Cando eyes summer start to rail-terminal business

Former Weyerhaeuser sawmill site in Kamloops to become an "inland port"

Andrea Klassen – Kamloops This Week

A new rail terminal located at the former Weyerhaeuser Co. sawmill site should be up and running this summer, according to the CEO of Cando Rail Services.

The Manitoba-based company purchased the site for slightly less than $5.1 million last month and will spend between $7 and $10 million on development, according to CEO Brian Cornick.

Work on the 36-acre property on Mission Flats will begin in February, with start-up likely between June and August.

Cornick said the site will be used for rail-car storage, transferring shipments from truck to railcar and maintenance services, as well as administrative operations.

The company works with both major rail lines, but Cornick said the company’s main focus is helping clients, including various mines, get their product on rails.

“When they want to put ore into a railcar, we would do that,” he said.

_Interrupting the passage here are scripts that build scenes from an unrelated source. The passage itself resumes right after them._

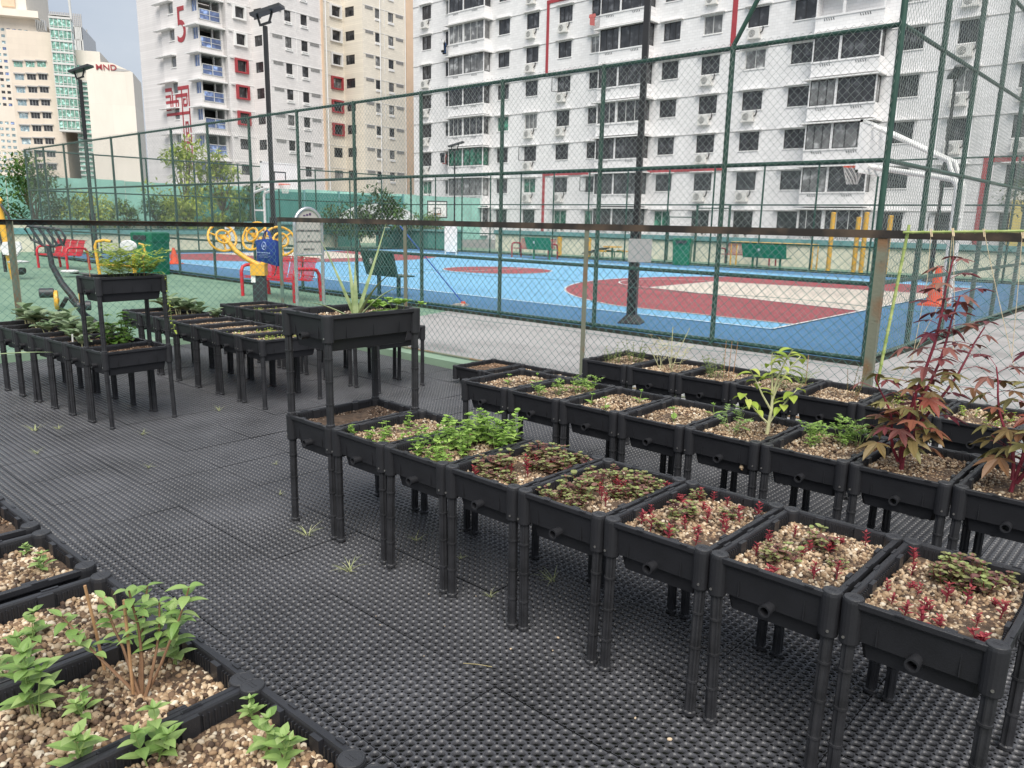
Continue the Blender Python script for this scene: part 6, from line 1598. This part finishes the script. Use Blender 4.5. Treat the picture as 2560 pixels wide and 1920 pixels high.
def tree(label, px, py_base, dist, py_top, wpx, mat, seed, cat='tree', name='leafy_tree', trunk=.35, n=1500, leafs=.22, gaps=.25, squash=1., group='trees and shrubs beyond the court'):
    """crown of leaf-sized faces gathered in clumps round real limbs"""
    r = random.Random(seed); d = ray(px, 560); h_ = math.hypot(d[0], d[1]); g = CAM[:2] + d[:2]/h_*dist
    base = (float(g[0]), float(g[1]), -.05); h = over(px, py_top, g)+.05; wd = wpx*dist/FPX*1.04
    t = thing(name, label, cat, base, 0, group); S = MB(); Lf = MB()
    th = h*trunk; rad0 = max(.035, .022*h)
    S.path([(0,0,0), (r.uniform(-.05,.05)*h, 0, th*.6), (r.uniform(-.04,.04)*h, .02*h, th)], [rad0, rad0*.8, rad0*.65], 8)
    nc = 16; C_ = []
    for k in range(nc):
        a = k*2.4; q = math.sqrt((k+.5)/nc); zz = th + (h-th)*r.uniform(.05, .92); w_ = wd*.5*math.sin(PI*min(max((zz-th*.7)/(h-th*.7), .08), .97))**.55
        p = V3(w_*q*math.cos(a), w_*q*math.sin(a), zz); C_.append((p, r.uniform(.16, .3)*min(wd, h)))
        S.path([(0, 0, th*.8), tuple(p*.55+V3(0, 0, zz*.2)), tuple(p)], [rad0*.4, rad0*.25, rad0*.1], 5)
    for i in range(n):
        p, R_ = C_[r.randrange(nc)]
        v_ = rv(r); 
        while v_.length > 1 or v_.length < .3: v_ = rv(r)
        q = p + V3(v_.x*R_, v_.y*R_, v_.z*R_*.75*squash)
        leaf(Lf, q, V3(v_.x, v_.y, r.uniform(-.5, .5)) + rv(r, .5), leafs*r.uniform(.6, 1.3), leafs*.5*r.uniform(.7, 1.2), droop=.4, n=2, shape=(.25, 1, .1))
    S.build('trunk', 'bark', t, True); Lf.build('crown', mat, t)
    return t
tree('large dark green bushy tree at the far left behind the court', 92, 560, 46, 418, 150, 'tree_dark', 1, n=2600)
tree('round yellow-green tree between the large dark tree and the floodlight post', 232, 560, 46, 484, 100, 'tree_lime', 2, n=1800)
tree('small reddish-green shrub right of the farthest left floodlight post', 318, 560, 46, 500, 46, 'tree_mid', 3, n=700, cat='shrub')
tree('dark round shrub left of the tall feathery tree', 398, 560, 46.5, 492, 62, 'tree_dark', 4, n=900, cat='shrub')
tree('tall airy lime tree in front of the number block', 470, 560, 48, 352, 130, 'tree_lime', 5, trunk=.3, n=1500, leafs=.3, name='feathery_tree')
tree('lime shrub at the foot of the tall airy tree', 462, 560, 45, 492, 92, 'tree_lime', 6, n=1500, cat='shrub')
tree('second airy lime tree right of the tall airy one', 560, 560, 48, 372, 90, 'tree_lime', 7, trunk=.45, n=800, leafs=.3, name='feathery_tree')
tree('small bright shrub left of the basketball hoop frame', 540, 560, 45, 508, 46, 'tree_lime', 8, n=700, cat='shrub')
tree('rounded green shrub just left of the hoop frame', 590, 560, 45, 505, 42, 'tree_mid', 9, n=700, cat='shrub')
tree('dark green tree behind the teal screen', 628, 560, 52, 462, 70, 'tree_dark', 10, n=1000)
tree('broad dark frangipani-like tree in front of the cream facade', 948, 560, 45, 482, 130, 'tree_dark', 11, trunk=.3, n=1500, leafs=.32)
tree('dark flat-topped shrub beside the canvas shelter', 838, 560, 45, 512, 90, 'tree_dark', 12, n=900, cat='shrub')
tree('rounded light green tree in the teal planter box at the court corner', 1060, 560, 47, 535, 120, 'tree_mid', 13, trunk=.45, n=2000, leafs=.16)
tree('low green hedge plant by the arched sign', 900, 560, 44.5, 530, 70, 'tree_mid', 14, n=800, cat='shrub')
tree('thin sparse tree in front of the beige offices', 80, 560, 50, 378, 90, 'tree_mid', 15, trunk=.5, n=420, leafs=.26, name='sparse_tree')
tree('dark tree at the right end of the white block', 2600, 560, 47, 330, 130, 'tree_dark', 16, n=1200, trunk=.4)
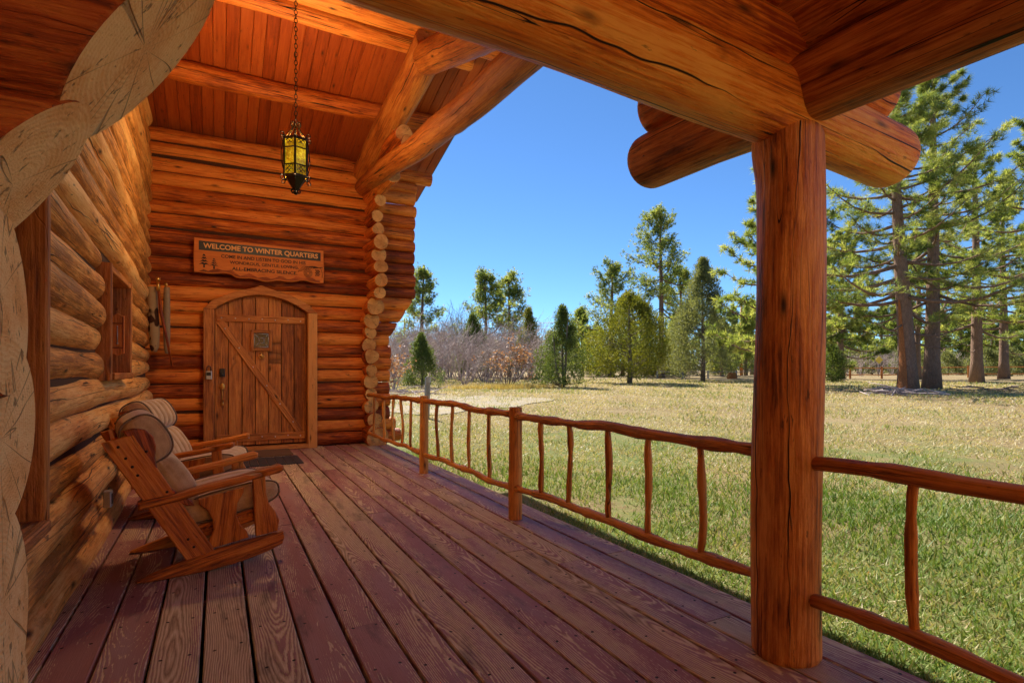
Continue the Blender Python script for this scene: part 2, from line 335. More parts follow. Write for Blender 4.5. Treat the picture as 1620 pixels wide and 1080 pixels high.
def deck_mat():
    t = NT('weathered_painted_deck'); lc = t.attr('lc', 'Vector'); rn = t.attr('rnd', 'Fac')
    off = t.n('ShaderNodeCombineXYZ', i={0: t.math('MULTIPLY', rn, 91.3), 1: t.math('MULTIPLY', rn, 3.7), 2: t.math('MULTIPLY', rn, 17.)}).outputs[0]
    s = t.n('ShaderNodeSeparateXYZ', i={0: lc}); sx, sy = s.outputs[0], s.outputs[1]
    # plain-sawn growth rings: distance from a wandering pith below the board face
    pv = t.scale(lc, (.33, 0, 0), off); w1 = t.math('SUBTRACT', t.noise(pv, 1, 2), .5)
    pv2 = t.scale(lc, (.5, 0, 0), t.scale(off, (1.7, 2.1, .6))); w2 = t.noise(pv2, 1, 2)
    yy = t.math('ADD', sy, t.math('ADD', t.math('MULTIPLY', w1, .30), t.math('MULTIPLY', t.math('SUBTRACT', t.math('FRACT', t.math('MULTIPLY', rn, 7.7)), .5), .22))); hh = t.math('ADD', .015, t.math('MULTIPLY', t.math('SUBTRACT', w2, .30), .30))
    rr = t.math('SQRT', t.math('ADD', t.math('MULTIPLY', yy, yy), t.math('MULTIPLY', hh, hh)))
    wig = t.noise(t.scale(lc, (4, 34, 0), off), 1, 4)
    ring = t.math('FRACT', t.math('ADD', t.math('MULTIPLY', rr, 125), t.math('MULTIPLY', wig, 1.7)))
    ring = t.math('ABSOLUTE', t.math('SUBTRACT', t.math('MULTIPLY', ring, 2), 1))      # 0..1 triangle
    fine = t.noise(t.scale(lc, (7, 260, 0), off), 1, 4, .65)
    speck = t.noise(t.scale(lc, (28, 110, 0), off), 1, 4, .7)
    area = t.noise(t.scale(lc, (.85, 7, 0), off), 1, 3, .55)
    area2 = t.noise(t.scale(lc, (3.5, 15, 0), off), 1, 4, .6)
    worn = t.math('ADD', t.math('MULTIPLY', area, .95), t.math('ADD', t.math('MULTIPLY', area2, .50), t.math('MULTIPLY', rn, .30)))
    worn = t.math('SUBTRACT', worn, .16)
    worn = t.math('ADD', worn, t.math('MULTIPLY', t.math('SUBTRACT', ring, .5), .28))
    worn = t.math('ADD', worn, t.math('MULTIPLY', t.math('SUBTRACT', speck, .5), .60))
    worn = t.math('ADD', worn, t.math('MULTIPLY', t.math('SUBTRACT', fine, .5), .22))
    m = t.sstep(worn, .67, .745)
    hue = t.noise(t.scale(lc, (.7, 3, 0), t.scale(off, (.6, 1, 1))), 1.4, 3)
    paint = t.ramp(hue, [(.33, (.33, .125, .105)), (.5, (.39, .175, .15)), (.66, (.40, .225, .205)), (.8, (.46, .31, .31))])
    paint = t.mix(t.math('MULTIPLY', fine, .5), paint, (.20, .08, .07))
    wd = t.ramp(t.math('ADD', t.math('MULTIPLY', ring, .55), t.math('MULTIPLY', fine, .5)), [(.2, (.26, .16, .09)), (.5, (.50, .345, .20)), (.85, (.68, .52, .345))])
    col = t.mix(m, paint, wd)
    grime = t.sstep(t.noise(t.scale(lc, (1.6, 6, 0), off), 1.2, 5, .65), .52, .74); col = t.mix(t.math('MULTIPLY', grime, .62), col, (.04, .024, .022))
    # nail / screw holes at joists, two per board
    fx = t.math('SUBTRACT', t.math('MULTIPLY', t.math('FRACT', t.math('ADD', t.math('DIVIDE', sx, .405), t.math('MULTIPLY', t.math('SUBTRACT', t.noise(t.scale(lc, (2.4, 8, 0), off), 1, 1), .5), .22))), .405), .2)
    fy = t.math('SUBTRACT', t.math('ABSOLUTE', t.math('ADD', sy, t.math('MULTIPLY', w1, .03))), .052)
    dn = t.math('SQRT', t.math('ADD', t.math('MULTIPLY', fx, fx), t.math('MULTIPLY', fy, fy)))
    hole = t.math('SUBTRACT', 1, t.sstep(dn, .0055, .0085)); col = t.mix(t.math('MULTIPLY', hole, .93), col, (.008, .006, .006))
    vo = t.n('ShaderNodeTexVoronoi', i={'Vector': t.scale(lc, (3.2, 8.5, 0), off), 'Scale': 1.0}).outputs['Distance']
    kn = t.math('SUBTRACT', 1, t.sstep(vo, .015, .075)); col = t.mix(t.math('MULTIPLY', kn, .7), col, (.03, .016, .012))
    h = t.math('ADD', t.math('MULTIPLY', t.math('SUBTRACT', 1, m), .5), t.math('SUBTRACT', t.math('MULTIPLY', fine, .5), t.math('MULTIPLY', hole, 2)))
    ro = t.math('ADD', .58, t.math('MULTIPLY', m, .3))
    return t.finish(col, ro, h, .5, .01, .2)
M['deck'] = deck_mat()

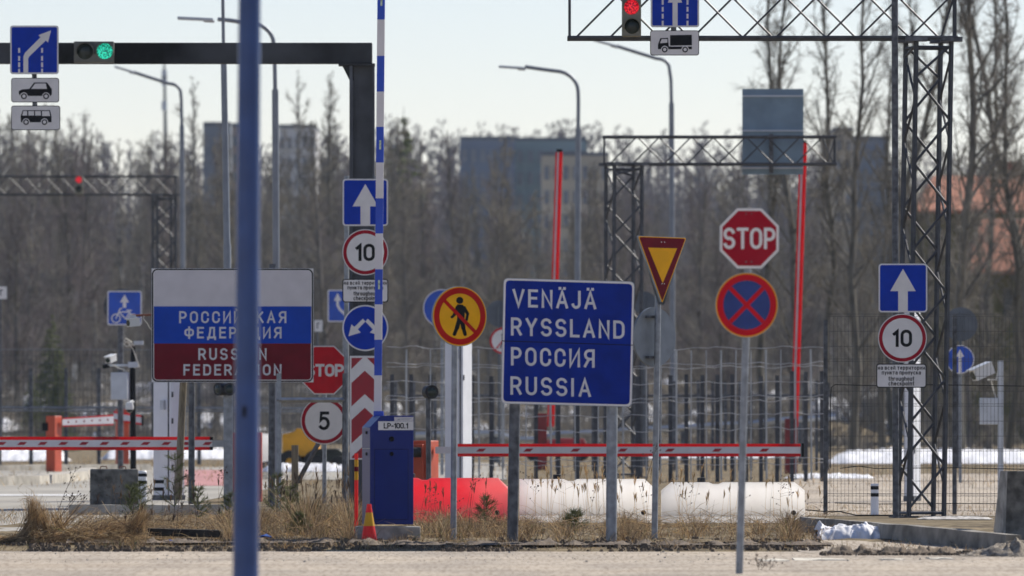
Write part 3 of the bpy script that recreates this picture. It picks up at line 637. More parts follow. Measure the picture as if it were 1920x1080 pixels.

“We would move the rail cars around in their yard. We would block and marshal them so, if they had 100 ore cars, we would put those together and put them in a system so CN or CP could just come in and haul them away.”

In B.C., Cornick said Cando will target both mines and interior pulp and paper mills.

No client agreements have yet been finalized.

Cornick said the company does not plan to have dangerous goods on the site, though it might store empty oil cars from time to time.

As part of its environmental certification, Cando will be required to do periodic soil testing.

While the company announced last week its expansion into B.C. could create hundreds of jobs, Cornick said no more than 50 would be based in Kamloops, with about 10 to 20 employees needed to start.

Those positions will include train engineers, conductors, truck drivers and office staff.

Interest in the positions is already running high.

“I think we’ve received just over 50 applications already,” Cornick said. “So, it gives us time to look through everything and decide who do we want to hire and why.”

Cando has yet to make final decisions on two assets acquired when it purchased the sawmill site: nearby Rabbit Island and the building that once housed Weyerhaeuser’s headquarters.

Cornick said the company is interested in subdividing the building and selling it to an interested party.

“There’s no requirement for us to use something like that,” he said.

Rabbit Island, meanwhile, could become some sort of park space.

 

The company is consulting with the City of Kamloops on the island’s ultimate fate.